=== Given material ===
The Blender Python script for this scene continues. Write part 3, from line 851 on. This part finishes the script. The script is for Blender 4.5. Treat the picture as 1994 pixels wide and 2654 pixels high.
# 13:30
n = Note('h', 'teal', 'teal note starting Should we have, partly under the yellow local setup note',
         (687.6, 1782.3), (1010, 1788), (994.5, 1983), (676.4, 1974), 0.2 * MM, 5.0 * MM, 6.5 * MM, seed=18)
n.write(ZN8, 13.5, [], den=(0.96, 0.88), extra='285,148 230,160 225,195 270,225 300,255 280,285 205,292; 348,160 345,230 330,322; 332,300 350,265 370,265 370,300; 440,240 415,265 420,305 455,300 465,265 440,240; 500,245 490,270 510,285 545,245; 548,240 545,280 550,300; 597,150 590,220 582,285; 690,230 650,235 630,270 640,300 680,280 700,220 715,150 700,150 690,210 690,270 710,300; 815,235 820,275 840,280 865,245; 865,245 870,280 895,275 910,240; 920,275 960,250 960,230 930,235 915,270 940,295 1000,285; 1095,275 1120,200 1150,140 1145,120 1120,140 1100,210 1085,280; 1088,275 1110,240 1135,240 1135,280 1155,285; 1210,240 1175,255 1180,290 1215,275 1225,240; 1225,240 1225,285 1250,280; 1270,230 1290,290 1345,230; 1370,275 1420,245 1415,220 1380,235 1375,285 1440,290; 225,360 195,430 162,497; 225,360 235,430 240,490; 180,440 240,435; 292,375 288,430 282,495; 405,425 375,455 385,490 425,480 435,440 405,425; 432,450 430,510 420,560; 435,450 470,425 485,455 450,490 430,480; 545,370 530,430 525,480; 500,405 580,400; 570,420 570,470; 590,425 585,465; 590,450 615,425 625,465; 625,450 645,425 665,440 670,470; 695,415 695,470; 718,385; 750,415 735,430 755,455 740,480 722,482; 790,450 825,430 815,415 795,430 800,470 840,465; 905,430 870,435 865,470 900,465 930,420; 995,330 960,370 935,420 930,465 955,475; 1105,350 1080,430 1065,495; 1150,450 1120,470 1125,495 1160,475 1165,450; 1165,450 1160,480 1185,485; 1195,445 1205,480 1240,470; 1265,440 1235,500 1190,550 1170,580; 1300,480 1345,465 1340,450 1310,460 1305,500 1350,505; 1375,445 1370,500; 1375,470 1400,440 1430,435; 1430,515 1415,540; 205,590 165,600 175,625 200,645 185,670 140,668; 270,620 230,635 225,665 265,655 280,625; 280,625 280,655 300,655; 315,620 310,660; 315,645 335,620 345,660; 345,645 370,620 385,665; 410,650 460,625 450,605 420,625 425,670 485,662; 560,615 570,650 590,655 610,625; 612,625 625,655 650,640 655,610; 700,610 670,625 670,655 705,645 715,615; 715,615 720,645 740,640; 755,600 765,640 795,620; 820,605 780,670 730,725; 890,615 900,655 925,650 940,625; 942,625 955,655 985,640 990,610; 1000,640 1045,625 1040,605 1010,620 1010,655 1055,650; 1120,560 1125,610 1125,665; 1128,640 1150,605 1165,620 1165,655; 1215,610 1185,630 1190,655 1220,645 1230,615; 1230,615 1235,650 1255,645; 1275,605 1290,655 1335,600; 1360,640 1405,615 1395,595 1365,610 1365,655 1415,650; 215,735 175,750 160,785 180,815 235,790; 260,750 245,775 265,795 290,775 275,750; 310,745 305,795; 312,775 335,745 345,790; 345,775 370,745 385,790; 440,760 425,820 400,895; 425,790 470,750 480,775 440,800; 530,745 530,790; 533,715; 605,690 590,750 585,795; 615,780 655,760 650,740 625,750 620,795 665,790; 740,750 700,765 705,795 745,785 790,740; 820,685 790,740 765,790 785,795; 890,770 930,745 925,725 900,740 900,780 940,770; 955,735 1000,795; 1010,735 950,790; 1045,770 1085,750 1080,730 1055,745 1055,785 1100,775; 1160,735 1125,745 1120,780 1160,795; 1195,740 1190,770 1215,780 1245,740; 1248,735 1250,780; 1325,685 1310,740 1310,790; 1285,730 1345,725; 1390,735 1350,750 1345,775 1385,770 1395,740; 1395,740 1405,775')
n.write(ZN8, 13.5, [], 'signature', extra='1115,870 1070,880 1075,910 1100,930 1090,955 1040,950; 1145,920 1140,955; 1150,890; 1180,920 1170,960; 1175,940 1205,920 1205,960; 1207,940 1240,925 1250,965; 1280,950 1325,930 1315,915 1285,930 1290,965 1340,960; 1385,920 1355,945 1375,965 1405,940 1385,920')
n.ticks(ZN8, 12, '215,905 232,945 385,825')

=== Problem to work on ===
Transcribe the whole listing with nothing added or left out.

=== Reply to the task ===
The Blender Python script for this scene continues. Write part 3, from line 851 on. This part finishes the script. The script is for Blender 4.5. Treat the picture as 1994 pixels wide and 2654 pixels high.
# 13:30
n = Note('h', 'teal', 'teal note starting Should we have, partly under the yellow local setup note',
         (687.6, 1782.3), (1010, 1788), (994.5, 1983), (676.4, 1974), 0.2 * MM, 5.0 * MM, 6.5 * MM, seed=18)
n.write(ZN8, 13.5, [], den=(0.96, 0.88), extra='285,148 230,160 225,195 270,225 300,255 280,285 205,292; 348,160 345,230 330,322; 332,300 350,265 370,265 370,300; 440,240 415,265 420,305 455,300 465,265 440,240; 500,245 490,270 510,285 545,245; 548,240 545,280 550,300; 597,150 590,220 582,285; 690,230 650,235 630,270 640,300 680,280 700,220 715,150 700,150 690,210 690,270 710,300; 815,235 820,275 840,280 865,245; 865,245 870,280 895,275 910,240; 920,275 960,250 960,230 930,235 915,270 940,295 1000,285; 1095,275 1120,200 1150,140 1145,120 1120,140 1100,210 1085,280; 1088,275 1110,240 1135,240 1135,280 1155,285; 1210,240 1175,255 1180,290 1215,275 1225,240; 1225,240 1225,285 1250,280; 1270,230 1290,290 1345,230; 1370,275 1420,245 1415,220 1380,235 1375,285 1440,290; 225,360 195,430 162,497; 225,360 235,430 240,490; 180,440 240,435; 292,375 288,430 282,495; 405,425 375,455 385,490 425,480 435,440 405,425; 432,450 430,510 420,560; 435,450 470,425 485,455 450,490 430,480; 545,370 530,430 525,480; 500,405 580,400; 570,420 570,470; 590,425 585,465; 590,450 615,425 625,465; 625,450 645,425 665,440 670,470; 695,415 695,470; 718,385; 750,415 735,430 755,455 740,480 722,482; 790,450 825,430 815,415 795,430 800,470 840,465; 905,430 870,435 865,470 900,465 930,420; 995,330 960,370 935,420 930,465 955,475; 1105,350 1080,430 1065,495; 1150,450 1120,470 1125,495 1160,475 1165,450; 1165,450 1160,480 1185,485; 1195,445 1205,480 1240,470; 1265,440 1235,500 1190,550 1170,580; 1300,480 1345,465 1340,450 1310,460 1305,500 1350,505; 1375,445 1370,500; 1375,470 1400,440 1430,435; 1430,515 1415,540; 205,590 165,600 175,625 200,645 185,670 140,668; 270,620 230,635 225,665 265,655 280,625; 280,625 280,655 300,655; 315,620 310,660; 315,645 335,620 345,660; 345,645 370,620 385,665; 410,650 460,625 450,605 420,625 425,670 485,662; 560,615 570,650 590,655 610,625; 612,625 625,655 650,640 655,610; 700,610 670,625 670,655 705,645 715,615; 715,615 720,645 740,640; 755,600 765,640 795,620; 820,605 780,670 730,725; 890,615 900,655 925,650 940,625; 942,625 955,655 985,640 990,610; 1000,640 1045,625 1040,605 1010,620 1010,655 1055,650; 1120,560 1125,610 1125,665; 1128,640 1150,605 1165,620 1165,655; 1215,610 1185,630 1190,655 1220,645 1230,615; 1230,615 1235,650 1255,645; 1275,605 1290,655 1335,600; 1360,640 1405,615 1395,595 1365,610 1365,655 1415,650; 215,735 175,750 160,785 180,815 235,790; 260,750 245,775 265,795 290,775 275,750; 310,745 305,795; 312,775 335,745 345,790; 345,775 370,745 385,790; 440,760 425,820 400,895; 425,790 470,750 480,775 440,800; 530,745 530,790; 533,715; 605,690 590,750 585,795; 615,780 655,760 650,740 625,750 620,795 665,790; 740,750 700,765 705,795 745,785 790,740; 820,685 790,740 765,790 785,795; 890,770 930,745 925,725 900,740 900,780 940,770; 955,735 1000,795; 1010,735 950,790; 1045,770 1085,750 1080,730 1055,745 1055,785 1100,775; 1160,735 1125,745 1120,780 1160,795; 1195,740 1190,770 1215,780 1245,740; 1248,735 1250,780; 1325,685 1310,740 1310,790; 1285,730 1345,725; 1390,735 1350,750 1345,775 1385,770 1395,740; 1395,740 1405,775')
n.write(ZN8, 13.5, [], 'signature', extra='1115,870 1070,880 1075,910 1100,930 1090,955 1040,950; 1145,920 1140,955; 1150,890; 1180,920 1170,960; 1175,940 1205,920 1205,960; 1207,940 1240,925 1250,965; 1280,950 1325,930 1315,915 1285,930 1290,965 1340,960; 1385,920 1355,945 1375,965 1405,940 1385,920')
n.ticks(ZN8, 12, '215,905 232,945 385,825')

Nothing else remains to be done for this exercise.